眉根を寄せて
部屋で稽古をしていた時だ。
「あらあ、そんなに眉根を寄せて」と母に言われた。
「ええ?うそお」
自分ではそんな顔をしているつもりは、まったくないのだが、母がそういうのだからそうなのだろう。「いやだなあ」。洗面所へ行って鏡を見る。
さっきは、新しい曲を覚えようとして、何度も唄っていたところだ。
「こんな感じだったかな」
鏡を見るとたしかに眉根を寄せている。
いかんいかん、こんな人相の悪い顔では、楽しそうではないではないか。
気をつけなくっちゃ。
意識して、眉根に力を入れないようにすると、すなわち、顔の力が抜けてくる。
ほっとすると同時に、なんでさっきはあんなに、思いつめたようにギュッとなっていたのかと思う。ものの見え方、感じ方も変わってくる。心がほんわり楽しくなってくる。
そういえば、ネパールの寺院だったかに、額の真ん中にもう一つ目が書いてある絵があった。「心眼」というのだったかな。眉根をよせる力を抜くと、なんだか新しい目が開いたような気がするのは、この3つ目の目が開くのかなと思った。眉根を寄せると心眼が閉じ、見えていたものが見えなくなるのかもしれない。
楽しいもの、ほっとするものが見えなくなり、なにやらギュッとした感じだけになってしまう。
「心眼」を閉じさせるには、眉根を寄せさせれば良い、となれば、それはそんなに難しいことではないだろう。
不愉快にさせる、不安にさせる、そのような思いをさせれば、人は眉根を寄せてしまう。そして、その人の心眼は閉じてしまうのだ。しかも無意識に眉根を寄せるものだから、本人は、心眼を閉じてしまったなどという自覚はないのだ。
これは、歴史を振り返れば、権力側が一般人に向かってやってきたことなのではないだろうか。嫌な気持ちにさせ、脅して不安にすれば、心の目は閉じてしまうのだ。
幕末に江戸を訪れた外国人は、皆一様に、日本の人々は、みんな上機嫌だったと書いている。上機嫌でいることは、心眼を閉じないための、自衛策かもしれない。

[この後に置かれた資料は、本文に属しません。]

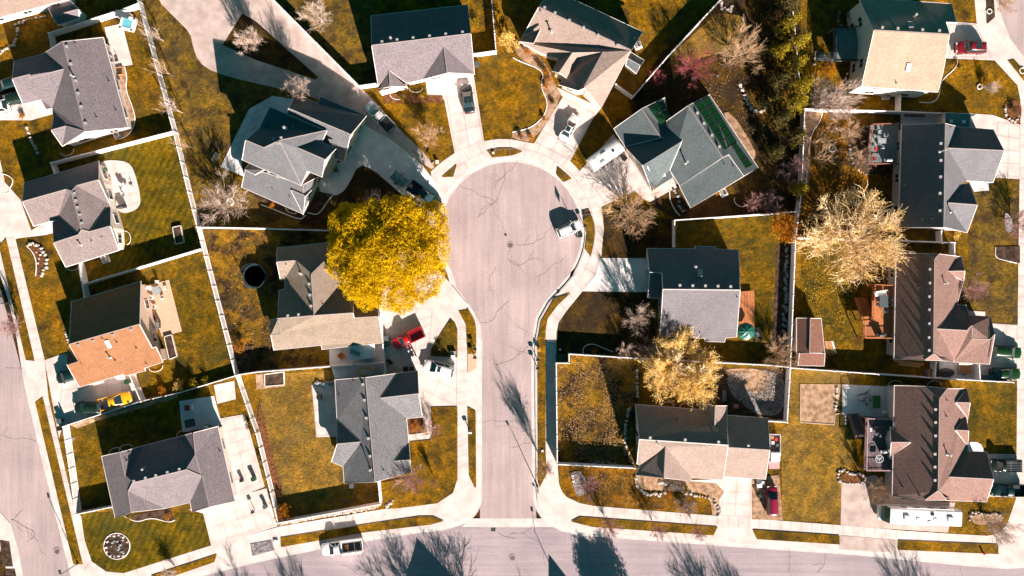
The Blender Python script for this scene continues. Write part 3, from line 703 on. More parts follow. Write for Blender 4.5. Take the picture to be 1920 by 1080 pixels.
    me = r.data
    bm2 = bmesh.new(); bm2.from_mesh(me)
    ntop = sum(len(b.faces) for b in parsed)
    for f in bm2.faces:
        if f.normal.z < 0 and len(f.verts) >= 3: f.normal_flip()
    bm2.to_mesh(me); bm2.free()
    hs.roof = r
    for cm_ in caps: cm_.build('ridge_cap', capm or CAPM, r, ctr)
    if fascia: fas.build('fascia', TRIM, r, ctr)
    w = wall.build('wall', wm, root, ctr); hs.wallobj = w
    for bm in parsed: bm.free()
    def panel(a, b, nrm, s0, s1, z0, z1, nm, m, th, parent):
        t = (b - a); t.z = 0; ln = t.length; t.normalize()
        q = MB(); c = a + t * (s0 + s1) / 2; q.box((c.x + nrm.x * th / 2, c.y + nrm.y * th / 2, (z0 + z1) / 2), (s1 - s0, th, z1 - z0), math.atan2(t.y, t.x))
        return q.build(nm, m, parent, ctr)
    gi = None
    if garage:
        gx, gy = cv(crop, *garage); gp = W(gx, gy, 0.1); best = 1e9
        for i, (a, b, nr, zt) in enumerate(wallseg):
            m = (a + b) / 2; dd = math.hypot(m.x - gp.x, m.y - gp.y)
            if (b - a).length > 4 and dd < best: best = dd; gi = i
        if gi is not None:
            a, b, nr, zt = wallseg[gi]; ln = Vector((b.x - a.x, b.y - a.y)).length; wd = min(4.9, ln - 0.8)
            g_ = panel(a, b, nr, ln / 2 - wd / 2, ln / 2 + wd / 2, GZ, GZ + 2.2, 'garage_door', TRIM, 0.05, root)
            g2 = MB(); 
            t = (b - a); t.z = 0; t.normalize()
            for k in (0.55, 1.1, 1.65):
                c = a + t * ln / 2; g2.box((c.x + nr.x * .06, c.y + nr.y * .06, GZ + k), (wd - .1, 0.02, 0.03), math.atan2(t.y, t.x))
            g2.build('panel_groove', METD, g_, ctr)
    if wins:
        nwin = 0
        for i, (a, b, nr, zt) in enumerate(wallseg):
            ln = Vector((b.x - a.x, b.y - a.y)).length
            if i == gi or ln < 2.4: continue
            mid = (a + b) / 2
            inside = zat(hs.tris, mid.x + nr.x * 0.9, mid.y + nr.y * 0.9)
            if inside is not None and inside > 1.5: continue
            k = max(1, int(ln / 4.2)); lv = [GZ + 0.95] + ([GZ + 3.7] if zt > 5 else [])
            for j in range(k):
                for z0 in lv:
                    if z0 + 1.3 > zt - 0.15: z0 = zt - 1.5
                    if z0 < 0.5: continue
                    c0 = ln * (j + 0.5) / k; ww = 0.75 if ln > 3 else 0.5
                    wo_ = panel(a, b, nr, c0 - ww, c0 + ww, z0, z0 + 1.25, 'window', TRIM, 0.06, root)
                    t = (b - a); t.z = 0; t.normalize(); pm = MB()
                    for sgn in (-1, 1):
                        c = a + t * (c0 + sgn * ww * 0.47); pm.box((c.x + nr.x * .055, c.y + nr.y * .055, z0 + .625), (ww * 0.84, 0.03, 1.05), math.atan2(t.y, t.x))
                    pm.build('pane', GLASS, wo_, ctr)
    return hs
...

にこにこしながら、「集団的自衛権は必要ですよね」、とか、「場合によっては戦争に行くのもしかたありませんね」などと言う訳はないだろう。
上機嫌、それは庶民の知恵だ。脅され、不安に陥れようという権力側の力に対しては、眉根をよせずに心眼を開いて、よくよく見なければいけない。そのためにも上機嫌だ。
母に指摘され、顔の緊張に気づいて反省し、またお稽古に戻った。
あれれ、心なしか、声がさっきより楽に出るぞ。心眼が開いて、喉も開いたかな。